> **Objective**: Beginning with the first line of the data below, extract each line up to and including the one containing "R_ = math.radians". Copy them exactly and add nothing.

* begin *

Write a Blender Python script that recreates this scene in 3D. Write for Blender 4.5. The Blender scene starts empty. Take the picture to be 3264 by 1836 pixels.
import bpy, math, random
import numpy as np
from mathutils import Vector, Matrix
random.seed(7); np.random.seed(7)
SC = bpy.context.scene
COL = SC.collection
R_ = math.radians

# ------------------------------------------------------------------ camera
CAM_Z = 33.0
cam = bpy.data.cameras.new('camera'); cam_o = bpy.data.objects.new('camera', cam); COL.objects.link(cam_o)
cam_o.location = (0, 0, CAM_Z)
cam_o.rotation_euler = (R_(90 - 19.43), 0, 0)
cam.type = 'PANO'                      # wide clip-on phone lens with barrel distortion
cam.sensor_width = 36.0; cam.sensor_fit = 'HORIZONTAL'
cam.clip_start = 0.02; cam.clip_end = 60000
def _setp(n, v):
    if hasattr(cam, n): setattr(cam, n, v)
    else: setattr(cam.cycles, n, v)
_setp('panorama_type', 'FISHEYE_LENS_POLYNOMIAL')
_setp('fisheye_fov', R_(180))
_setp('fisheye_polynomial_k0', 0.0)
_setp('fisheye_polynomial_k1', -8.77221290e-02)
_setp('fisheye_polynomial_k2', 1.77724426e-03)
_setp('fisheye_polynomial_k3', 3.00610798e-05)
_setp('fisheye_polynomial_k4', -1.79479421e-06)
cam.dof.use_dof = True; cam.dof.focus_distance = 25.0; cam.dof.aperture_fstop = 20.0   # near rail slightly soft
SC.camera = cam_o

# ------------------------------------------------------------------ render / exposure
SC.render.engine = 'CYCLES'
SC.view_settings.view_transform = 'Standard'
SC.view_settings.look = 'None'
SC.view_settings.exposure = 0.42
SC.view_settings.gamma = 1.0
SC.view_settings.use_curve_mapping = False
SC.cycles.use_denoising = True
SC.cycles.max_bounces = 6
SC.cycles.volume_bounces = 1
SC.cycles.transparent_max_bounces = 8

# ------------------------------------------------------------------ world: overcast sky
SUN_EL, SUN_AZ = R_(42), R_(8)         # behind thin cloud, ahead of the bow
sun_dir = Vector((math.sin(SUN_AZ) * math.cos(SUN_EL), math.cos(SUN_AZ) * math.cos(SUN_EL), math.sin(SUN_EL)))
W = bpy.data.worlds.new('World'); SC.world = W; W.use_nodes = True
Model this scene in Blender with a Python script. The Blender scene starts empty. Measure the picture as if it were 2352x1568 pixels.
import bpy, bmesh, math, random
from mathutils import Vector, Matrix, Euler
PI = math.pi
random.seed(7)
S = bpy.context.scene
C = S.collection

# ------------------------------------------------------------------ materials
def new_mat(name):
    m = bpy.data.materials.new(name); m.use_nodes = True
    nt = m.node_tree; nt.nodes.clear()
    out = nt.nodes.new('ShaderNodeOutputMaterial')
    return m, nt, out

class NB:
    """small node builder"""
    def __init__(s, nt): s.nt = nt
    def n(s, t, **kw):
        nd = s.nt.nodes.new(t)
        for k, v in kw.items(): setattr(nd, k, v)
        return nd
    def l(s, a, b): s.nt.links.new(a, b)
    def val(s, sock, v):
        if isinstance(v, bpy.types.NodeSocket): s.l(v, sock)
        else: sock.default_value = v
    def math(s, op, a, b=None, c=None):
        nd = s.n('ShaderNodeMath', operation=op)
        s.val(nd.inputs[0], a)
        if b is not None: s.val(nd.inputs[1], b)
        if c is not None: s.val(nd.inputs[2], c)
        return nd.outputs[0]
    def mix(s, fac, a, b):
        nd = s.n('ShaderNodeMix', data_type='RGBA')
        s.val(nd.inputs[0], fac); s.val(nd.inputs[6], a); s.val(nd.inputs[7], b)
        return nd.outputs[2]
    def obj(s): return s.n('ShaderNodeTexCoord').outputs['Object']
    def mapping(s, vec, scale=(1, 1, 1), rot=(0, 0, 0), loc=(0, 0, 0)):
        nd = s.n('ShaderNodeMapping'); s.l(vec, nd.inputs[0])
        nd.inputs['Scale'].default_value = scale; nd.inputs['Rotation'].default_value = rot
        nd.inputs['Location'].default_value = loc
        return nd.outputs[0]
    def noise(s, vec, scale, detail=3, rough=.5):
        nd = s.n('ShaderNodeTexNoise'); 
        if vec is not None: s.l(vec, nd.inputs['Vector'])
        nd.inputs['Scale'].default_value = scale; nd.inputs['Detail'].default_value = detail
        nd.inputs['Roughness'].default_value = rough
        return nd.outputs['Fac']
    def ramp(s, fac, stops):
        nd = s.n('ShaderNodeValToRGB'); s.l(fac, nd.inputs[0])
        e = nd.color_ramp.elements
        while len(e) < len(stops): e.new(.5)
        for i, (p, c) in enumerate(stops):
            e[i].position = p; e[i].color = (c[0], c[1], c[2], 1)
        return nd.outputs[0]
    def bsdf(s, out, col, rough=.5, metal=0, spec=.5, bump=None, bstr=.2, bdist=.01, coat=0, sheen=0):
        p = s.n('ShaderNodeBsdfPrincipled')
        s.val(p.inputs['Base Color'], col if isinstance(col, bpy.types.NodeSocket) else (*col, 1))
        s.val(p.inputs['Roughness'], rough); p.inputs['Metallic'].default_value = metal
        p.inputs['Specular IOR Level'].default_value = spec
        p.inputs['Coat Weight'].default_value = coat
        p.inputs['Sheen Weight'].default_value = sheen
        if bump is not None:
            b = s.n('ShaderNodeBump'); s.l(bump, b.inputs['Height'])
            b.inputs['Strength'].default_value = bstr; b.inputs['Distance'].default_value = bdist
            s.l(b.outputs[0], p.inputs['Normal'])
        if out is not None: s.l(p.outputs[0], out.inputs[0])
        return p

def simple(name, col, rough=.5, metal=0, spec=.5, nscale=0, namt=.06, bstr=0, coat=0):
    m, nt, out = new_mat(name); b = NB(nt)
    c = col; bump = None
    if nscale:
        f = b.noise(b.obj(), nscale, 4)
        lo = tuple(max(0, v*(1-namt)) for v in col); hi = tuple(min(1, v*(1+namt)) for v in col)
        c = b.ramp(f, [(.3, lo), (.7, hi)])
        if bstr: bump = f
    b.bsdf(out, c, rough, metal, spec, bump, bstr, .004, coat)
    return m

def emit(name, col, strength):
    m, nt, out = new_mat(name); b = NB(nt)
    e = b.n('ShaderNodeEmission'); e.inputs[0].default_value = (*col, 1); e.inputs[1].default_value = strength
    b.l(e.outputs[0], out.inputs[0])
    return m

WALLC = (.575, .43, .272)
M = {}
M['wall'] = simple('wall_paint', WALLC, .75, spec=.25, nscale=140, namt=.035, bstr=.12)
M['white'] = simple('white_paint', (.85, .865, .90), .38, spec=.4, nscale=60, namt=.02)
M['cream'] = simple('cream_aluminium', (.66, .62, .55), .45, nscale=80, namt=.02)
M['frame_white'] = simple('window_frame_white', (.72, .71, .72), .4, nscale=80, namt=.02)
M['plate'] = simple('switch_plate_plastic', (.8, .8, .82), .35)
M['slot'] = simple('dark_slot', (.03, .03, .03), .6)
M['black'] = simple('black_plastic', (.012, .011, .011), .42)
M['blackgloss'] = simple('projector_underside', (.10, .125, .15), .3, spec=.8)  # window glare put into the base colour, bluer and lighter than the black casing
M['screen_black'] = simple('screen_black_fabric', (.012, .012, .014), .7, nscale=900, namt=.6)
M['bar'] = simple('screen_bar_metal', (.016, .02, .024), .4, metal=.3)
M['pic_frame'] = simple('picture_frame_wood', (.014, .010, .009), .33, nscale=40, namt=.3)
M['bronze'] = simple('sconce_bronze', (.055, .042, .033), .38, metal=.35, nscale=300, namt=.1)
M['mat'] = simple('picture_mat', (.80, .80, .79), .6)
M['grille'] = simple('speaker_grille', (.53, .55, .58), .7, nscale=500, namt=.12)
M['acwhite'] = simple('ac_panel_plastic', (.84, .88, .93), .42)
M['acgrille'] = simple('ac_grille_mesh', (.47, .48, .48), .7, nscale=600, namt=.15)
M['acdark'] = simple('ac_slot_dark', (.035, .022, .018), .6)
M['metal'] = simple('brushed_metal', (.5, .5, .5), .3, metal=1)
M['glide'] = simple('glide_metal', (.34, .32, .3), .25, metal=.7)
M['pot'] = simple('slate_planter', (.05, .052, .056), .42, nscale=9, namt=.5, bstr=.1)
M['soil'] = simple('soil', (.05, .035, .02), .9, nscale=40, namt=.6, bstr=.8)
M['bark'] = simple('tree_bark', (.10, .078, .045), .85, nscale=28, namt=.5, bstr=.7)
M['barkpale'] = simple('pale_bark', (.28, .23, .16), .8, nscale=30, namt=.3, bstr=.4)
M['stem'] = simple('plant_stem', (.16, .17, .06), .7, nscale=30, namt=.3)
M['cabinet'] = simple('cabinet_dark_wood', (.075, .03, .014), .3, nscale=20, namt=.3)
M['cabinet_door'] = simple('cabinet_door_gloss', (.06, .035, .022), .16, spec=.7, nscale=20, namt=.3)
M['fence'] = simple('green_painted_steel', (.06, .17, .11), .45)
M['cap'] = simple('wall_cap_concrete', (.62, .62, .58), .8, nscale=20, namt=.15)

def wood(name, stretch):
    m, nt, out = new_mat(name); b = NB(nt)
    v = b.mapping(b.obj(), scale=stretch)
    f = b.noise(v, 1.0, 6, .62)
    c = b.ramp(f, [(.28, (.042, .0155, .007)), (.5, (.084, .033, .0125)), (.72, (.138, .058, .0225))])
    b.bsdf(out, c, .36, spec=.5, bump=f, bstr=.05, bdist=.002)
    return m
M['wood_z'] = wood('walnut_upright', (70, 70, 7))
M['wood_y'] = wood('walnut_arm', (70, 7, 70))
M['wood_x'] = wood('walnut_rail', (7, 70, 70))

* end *

> **Written solution**:
Write a Blender Python script that recreates this scene in 3D. Write for Blender 4.5. The Blender scene starts empty. Take the picture to be 3264 by 1836 pixels.
import bpy, math, random
import numpy as np
from mathutils import Vector, Matrix
random.seed(7); np.random.seed(7)
SC = bpy.context.scene
COL = SC.collection
R_ = math.radians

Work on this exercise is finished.